Restate each of the lines below word for word and drop every picture.

• _Records supplied_:
** Start **

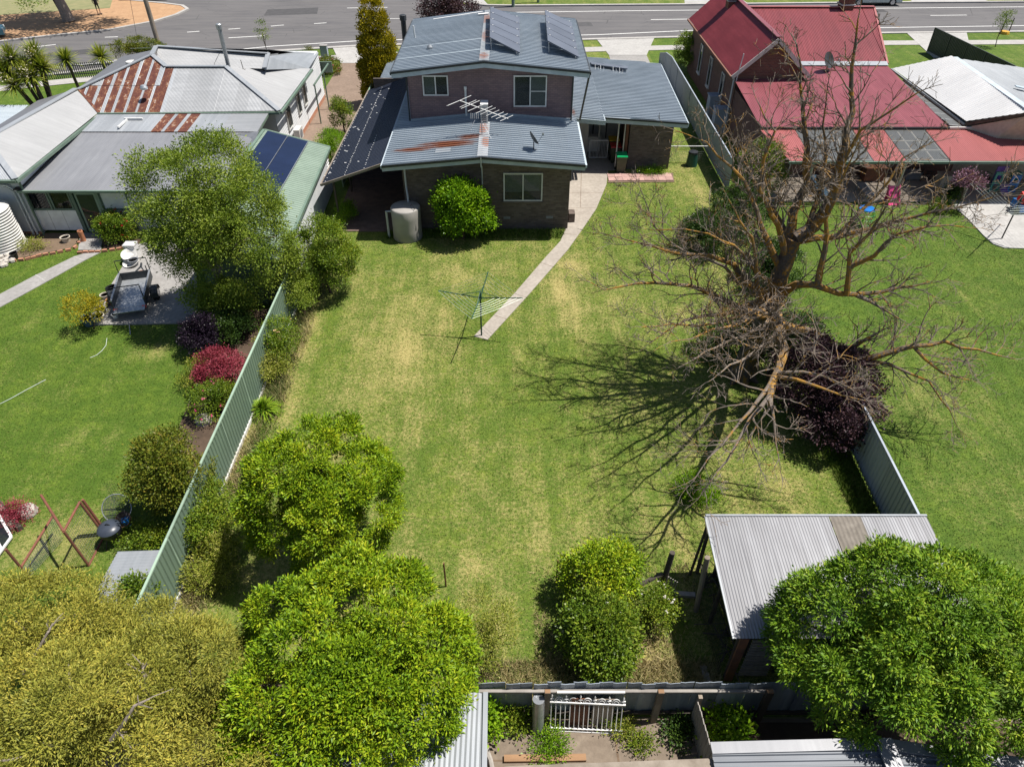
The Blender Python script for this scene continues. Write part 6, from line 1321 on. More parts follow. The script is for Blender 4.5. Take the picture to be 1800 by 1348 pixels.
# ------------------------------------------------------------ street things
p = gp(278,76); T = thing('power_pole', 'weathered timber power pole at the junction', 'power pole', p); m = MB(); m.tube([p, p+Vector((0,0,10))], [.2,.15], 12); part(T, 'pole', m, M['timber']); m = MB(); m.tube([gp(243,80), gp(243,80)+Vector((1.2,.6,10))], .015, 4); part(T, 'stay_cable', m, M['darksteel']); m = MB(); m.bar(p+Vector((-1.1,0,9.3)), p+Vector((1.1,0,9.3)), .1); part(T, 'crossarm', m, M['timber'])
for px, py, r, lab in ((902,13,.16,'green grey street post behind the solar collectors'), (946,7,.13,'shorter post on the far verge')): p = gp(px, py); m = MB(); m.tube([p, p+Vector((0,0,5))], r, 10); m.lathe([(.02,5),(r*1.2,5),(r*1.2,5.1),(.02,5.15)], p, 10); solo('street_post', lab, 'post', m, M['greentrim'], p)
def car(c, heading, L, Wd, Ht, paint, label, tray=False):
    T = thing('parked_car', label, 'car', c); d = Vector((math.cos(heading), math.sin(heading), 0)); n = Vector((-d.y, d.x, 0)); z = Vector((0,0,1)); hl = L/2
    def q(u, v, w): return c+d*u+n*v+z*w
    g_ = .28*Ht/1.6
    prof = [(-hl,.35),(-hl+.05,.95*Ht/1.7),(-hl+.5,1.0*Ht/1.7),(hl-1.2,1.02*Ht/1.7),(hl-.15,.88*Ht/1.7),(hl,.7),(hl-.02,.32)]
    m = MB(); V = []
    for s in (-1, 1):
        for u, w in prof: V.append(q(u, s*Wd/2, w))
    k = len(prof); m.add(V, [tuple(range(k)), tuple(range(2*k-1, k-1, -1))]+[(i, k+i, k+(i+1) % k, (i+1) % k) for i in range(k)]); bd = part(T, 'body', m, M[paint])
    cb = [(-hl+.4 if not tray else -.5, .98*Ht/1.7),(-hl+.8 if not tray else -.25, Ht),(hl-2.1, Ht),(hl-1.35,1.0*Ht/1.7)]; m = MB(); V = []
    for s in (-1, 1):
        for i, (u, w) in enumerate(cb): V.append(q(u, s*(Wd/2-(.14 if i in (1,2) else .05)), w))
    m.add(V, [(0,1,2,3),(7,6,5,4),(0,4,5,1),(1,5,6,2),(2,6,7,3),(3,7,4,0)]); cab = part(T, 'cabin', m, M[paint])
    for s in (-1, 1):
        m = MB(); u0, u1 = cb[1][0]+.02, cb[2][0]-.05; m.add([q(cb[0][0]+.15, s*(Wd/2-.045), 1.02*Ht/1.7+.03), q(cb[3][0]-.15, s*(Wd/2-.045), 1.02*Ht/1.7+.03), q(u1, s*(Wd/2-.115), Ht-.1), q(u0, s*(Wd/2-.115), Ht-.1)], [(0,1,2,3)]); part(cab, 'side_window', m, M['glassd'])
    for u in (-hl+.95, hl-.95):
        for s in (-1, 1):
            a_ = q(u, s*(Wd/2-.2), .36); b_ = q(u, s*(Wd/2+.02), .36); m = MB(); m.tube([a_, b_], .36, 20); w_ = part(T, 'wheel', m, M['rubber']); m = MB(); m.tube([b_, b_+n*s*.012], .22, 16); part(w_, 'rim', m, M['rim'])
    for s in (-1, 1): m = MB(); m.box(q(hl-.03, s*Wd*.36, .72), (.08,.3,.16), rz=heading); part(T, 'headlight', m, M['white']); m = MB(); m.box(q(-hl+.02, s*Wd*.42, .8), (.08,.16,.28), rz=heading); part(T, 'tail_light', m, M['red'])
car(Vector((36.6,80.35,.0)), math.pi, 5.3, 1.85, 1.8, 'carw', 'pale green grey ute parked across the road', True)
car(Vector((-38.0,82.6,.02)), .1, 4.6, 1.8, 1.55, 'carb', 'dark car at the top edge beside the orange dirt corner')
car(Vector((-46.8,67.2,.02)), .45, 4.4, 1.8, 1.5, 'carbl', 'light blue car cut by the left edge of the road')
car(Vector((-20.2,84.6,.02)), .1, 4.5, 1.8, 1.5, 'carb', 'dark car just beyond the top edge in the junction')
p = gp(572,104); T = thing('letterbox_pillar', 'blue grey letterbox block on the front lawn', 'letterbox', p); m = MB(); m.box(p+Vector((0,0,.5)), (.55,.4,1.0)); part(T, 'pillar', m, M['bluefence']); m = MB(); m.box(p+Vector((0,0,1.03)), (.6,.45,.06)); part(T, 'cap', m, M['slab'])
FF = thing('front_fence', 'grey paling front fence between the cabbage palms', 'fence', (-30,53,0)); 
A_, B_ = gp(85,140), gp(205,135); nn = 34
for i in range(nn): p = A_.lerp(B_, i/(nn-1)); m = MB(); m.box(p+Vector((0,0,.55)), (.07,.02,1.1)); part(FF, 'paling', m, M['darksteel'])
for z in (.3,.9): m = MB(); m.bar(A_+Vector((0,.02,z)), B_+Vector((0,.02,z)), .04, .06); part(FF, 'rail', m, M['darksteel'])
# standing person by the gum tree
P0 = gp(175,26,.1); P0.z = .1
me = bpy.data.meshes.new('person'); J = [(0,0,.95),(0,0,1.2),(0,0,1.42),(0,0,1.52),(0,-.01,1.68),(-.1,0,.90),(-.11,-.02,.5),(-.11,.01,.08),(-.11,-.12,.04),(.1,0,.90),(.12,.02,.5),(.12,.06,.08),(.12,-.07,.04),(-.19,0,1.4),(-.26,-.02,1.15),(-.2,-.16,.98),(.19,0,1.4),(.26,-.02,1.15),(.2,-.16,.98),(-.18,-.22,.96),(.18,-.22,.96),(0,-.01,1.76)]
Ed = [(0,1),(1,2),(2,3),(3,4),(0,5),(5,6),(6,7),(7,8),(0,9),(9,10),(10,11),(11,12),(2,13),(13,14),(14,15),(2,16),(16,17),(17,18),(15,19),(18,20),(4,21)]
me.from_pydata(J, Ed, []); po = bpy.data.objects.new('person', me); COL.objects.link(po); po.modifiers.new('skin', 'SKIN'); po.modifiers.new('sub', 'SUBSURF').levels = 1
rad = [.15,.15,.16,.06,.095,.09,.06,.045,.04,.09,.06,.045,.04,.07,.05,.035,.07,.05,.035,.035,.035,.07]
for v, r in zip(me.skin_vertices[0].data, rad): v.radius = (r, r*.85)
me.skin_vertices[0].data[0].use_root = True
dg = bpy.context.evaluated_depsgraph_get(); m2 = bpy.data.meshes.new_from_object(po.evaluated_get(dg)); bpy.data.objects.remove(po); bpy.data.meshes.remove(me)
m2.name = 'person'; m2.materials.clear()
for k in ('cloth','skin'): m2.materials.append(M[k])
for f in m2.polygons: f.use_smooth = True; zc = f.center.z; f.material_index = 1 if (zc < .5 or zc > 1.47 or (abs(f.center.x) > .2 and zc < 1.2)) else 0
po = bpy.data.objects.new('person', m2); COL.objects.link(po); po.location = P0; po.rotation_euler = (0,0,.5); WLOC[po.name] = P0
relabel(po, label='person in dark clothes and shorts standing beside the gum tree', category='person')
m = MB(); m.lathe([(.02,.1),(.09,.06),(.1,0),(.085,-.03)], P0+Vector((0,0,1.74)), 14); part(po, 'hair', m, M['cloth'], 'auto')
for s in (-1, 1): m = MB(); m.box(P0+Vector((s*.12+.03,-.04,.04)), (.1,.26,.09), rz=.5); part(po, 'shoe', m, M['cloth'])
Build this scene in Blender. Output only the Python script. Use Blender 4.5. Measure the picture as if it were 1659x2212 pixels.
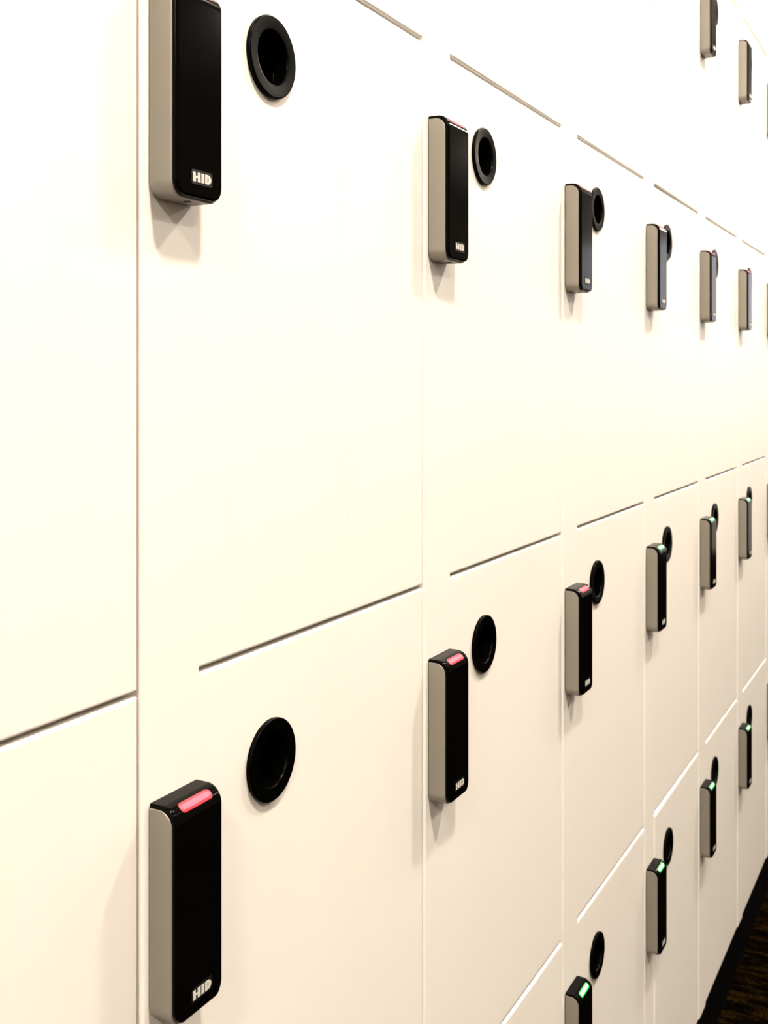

** End **

• _Exercise solution_:
The Blender Python script for this scene continues. Write part 6, from line 1321 on. More parts follow. The script is for Blender 4.5. Take the picture to be 1800 by 1348 pixels.
# ------------------------------------------------------------ street things
p = gp(278,76); T = thing('power_pole', 'weathered timber power pole at the junction', 'power pole', p); m = MB(); m.tube([p, p+Vector((0,0,10))], [.2,.15], 12); part(T, 'pole', m, M['timber']); m = MB(); m.tube([gp(243,80), gp(243,80)+Vector((1.2,.6,10))], .015, 4); part(T, 'stay_cable', m, M['darksteel']); m = MB(); m.bar(p+Vector((-1.1,0,9.3)), p+Vector((1.1,0,9.3)), .1); part(T, 'crossarm', m, M['timber'])
for px, py, r, lab in ((902,13,.16,'green grey street post behind the solar collectors'), (946,7,.13,'shorter post on the far verge')): p = gp(px, py); m = MB(); m.tube([p, p+Vector((0,0,5))], r, 10); m.lathe([(.02,5),(r*1.2,5),(r*1.2,5.1),(.02,5.15)], p, 10); solo('street_post', lab, 'post', m, M['greentrim'], p)
def car(c, heading, L, Wd, Ht, paint, label, tray=False):
    T = thing('parked_car', label, 'car', c); d = Vector((math.cos(heading), math.sin(heading), 0)); n = Vector((-d.y, d.x, 0)); z = Vector((0,0,1)); hl = L/2
    def q(u, v, w): return c+d*u+n*v+z*w
    g_ = .28*Ht/1.6
    prof = [(-hl,.35),(-hl+.05,.95*Ht/1.7),(-hl+.5,1.0*Ht/1.7),(hl-1.2,1.02*Ht/1.7),(hl-.15,.88*Ht/1.7),(hl,.7),(hl-.02,.32)]
    m = MB(); V = []
    for s in (-1, 1):
        for u, w in prof: V.append(q(u, s*Wd/2, w))
    k = len(prof); m.add(V, [tuple(range(k)), tuple(range(2*k-1, k-1, -1))]+[(i, k+i, k+(i+1) % k, (i+1) % k) for i in range(k)]); bd = part(T, 'body', m, M[paint])
    cb = [(-hl+.4 if not tray else -.5, .98*Ht/1.7),(-hl+.8 if not tray else -.25, Ht),(hl-2.1, Ht),(hl-1.35,1.0*Ht/1.7)]; m = MB(); V = []
    for s in (-1, 1):
        for i, (u, w) in enumerate(cb): V.append(q(u, s*(Wd/2-(.14 if i in (1,2) else .05)), w))
    m.add(V, [(0,1,2,3),(7,6,5,4),(0,4,5,1),(1,5,6,2),(2,6,7,3),(3,7,4,0)]); cab = part(T, 'cabin', m, M[paint])
    for s in (-1, 1):
        m = MB(); u0, u1 = cb[1][0]+.02, cb[2][0]-.05; m.add([q(cb[0][0]+.15, s*(Wd/2-.045), 1.02*Ht/1.7+.03), q(cb[3][0]-.15, s*(Wd/2-.045), 1.02*Ht/1.7+.03), q(u1, s*(Wd/2-.115), Ht-.1), q(u0, s*(Wd/2-.115), Ht-.1)], [(0,1,2,3)]); part(cab, 'side_window', m, M['glassd'])
    for u in (-hl+.95, hl-.95):
        for s in (-1, 1):
            a_ = q(u, s*(Wd/2-.2), .36); b_ = q(u, s*(Wd/2+.02), .36); m = MB(); m.tube([a_, b_], .36, 20); w_ = part(T, 'wheel', m, M['rubber']); m = MB(); m.tube([b_, b_+n*s*.012], .22, 16); part(w_, 'rim', m, M['rim'])
    for s in (-1, 1): m = MB(); m.box(q(hl-.03, s*Wd*.36, .72), (.08,.3,.16), rz=heading); part(T, 'headlight', m, M['white']); m = MB(); m.box(q(-hl+.02, s*Wd*.42, .8), (.08,.16,.28), rz=heading); part(T, 'tail_light', m, M['red'])
car(Vector((36.6,80.35,.0)), math.pi, 5.3, 1.85, 1.8, 'carw', 'pale green grey ute parked across the road', True)
car(Vector((-38.0,82.6,.02)), .1, 4.6, 1.8, 1.55, 'carb', 'dark car at the top edge beside the orange dirt corner')
car(Vector((-46.8,67.2,.02)), .45, 4.4, 1.8, 1.5, 'carbl', 'light blue car cut by the left edge of the road')
car(Vector((-20.2,84.6,.02)), .1, 4.5, 1.8, 1.5, 'carb', 'dark car just beyond the top edge in the junction')
p = gp(572,104); T = thing('letterbox_pillar', 'blue grey letterbox block on the front lawn', 'letterbox', p); m = MB(); m.box(p+Vector((0,0,.5)), (.55,.4,1.0)); part(T, 'pillar', m, M['bluefence']); m = MB(); m.box(p+Vector((0,0,1.03)), (.6,.45,.06)); part(T, 'cap', m, M['slab'])
FF = thing('front_fence', 'grey paling front fence between the cabbage palms', 'fence', (-30,53,0)); 
A_, B_ = gp(85,140), gp(205,135); nn = 34
for i in range(nn): p = A_.lerp(B_, i/(nn-1)); m = MB(); m.box(p+Vector((0,0,.55)), (.07,.02,1.1)); part(FF, 'paling', m, M['darksteel'])
for z in (.3,.9): m = MB(); m.bar(A_+Vector((0,.02,z)), B_+Vector((0,.02,z)), .04, .06); part(FF, 'rail', m, M['darksteel'])
# standing person by the gum tree
P0 = gp(175,26,.1); P0.z = .1
me = bpy.data.meshes.new('person'); J = [(0,0,.95),(0,0,1.2),(0,0,1.42),(0,0,1.52),(0,-.01,1.68),(-.1,0,.90),(-.11,-.02,.5),(-.11,.01,.08),(-.11,-.12,.04),(.1,0,.90),(.12,.02,.5),(.12,.06,.08),(.12,-.07,.04),(-.19,0,1.4),(-.26,-.02,1.15),(-.2,-.16,.98),(.19,0,1.4),(.26,-.02,1.15),(.2,-.16,.98),(-.18,-.22,.96),(.18,-.22,.96),(0,-.01,1.76)]
Ed = [(0,1),(1,2),(2,3),(3,4),(0,5),(5,6),(6,7),(7,8),(0,9),(9,10),(10,11),(11,12),(2,13),(13,14),(14,15),(2,16),(16,17),(17,18),(15,19),(18,20),(4,21)]
me.from_pydata(J, Ed, []); po = bpy.data.objects.new('person', me); COL.objects.link(po); po.modifiers.new('skin', 'SKIN'); po.modifiers.new('sub', 'SUBSURF').levels = 1
rad = [.15,.15,.16,.06,.095,.09,.06,.045,.04,.09,.06,.045,.04,.07,.05,.035,.07,.05,.035,.035,.035,.07]
for v, r in zip(me.skin_vertices[0].data, rad): v.radius = (r, r*.85)
me.skin_vertices[0].data[0].use_root = True
dg = bpy.context.evaluated_depsgraph_get(); m2 = bpy.data.meshes.new_from_object(po.evaluated_get(dg)); bpy.data.objects.remove(po); bpy.data.meshes.remove(me)
m2.name = 'person'; m2.materials.clear()
for k in ('cloth','skin'): m2.materials.append(M[k])
for f in m2.polygons: f.use_smooth = True; zc = f.center.z; f.material_index = 1 if (zc < .5 or zc > 1.47 or (abs(f.center.x) > .2 and zc < 1.2)) else 0
po = bpy.data.objects.new('person', m2); COL.objects.link(po); po.location = P0; po.rotation_euler = (0,0,.5); WLOC[po.name] = P0
relabel(po, label='person in dark clothes and shorts standing beside the gum tree', category='person')
m = MB(); m.lathe([(.02,.1),(.09,.06),(.1,0),(.085,-.03)], P0+Vector((0,0,1.74)), 14); part(po, 'hair', m, M['cloth'], 'auto')
for s in (-1, 1): m = MB(); m.box(P0+Vector((s*.12+.03,-.04,.04)), (.1,.26,.09), rz=.5); part(po, 'shoe', m, M['cloth'])
Build this scene in Blender. Output only the Python script. Use Blender 4.5. Measure the picture as if it were 1659x2212 pixels.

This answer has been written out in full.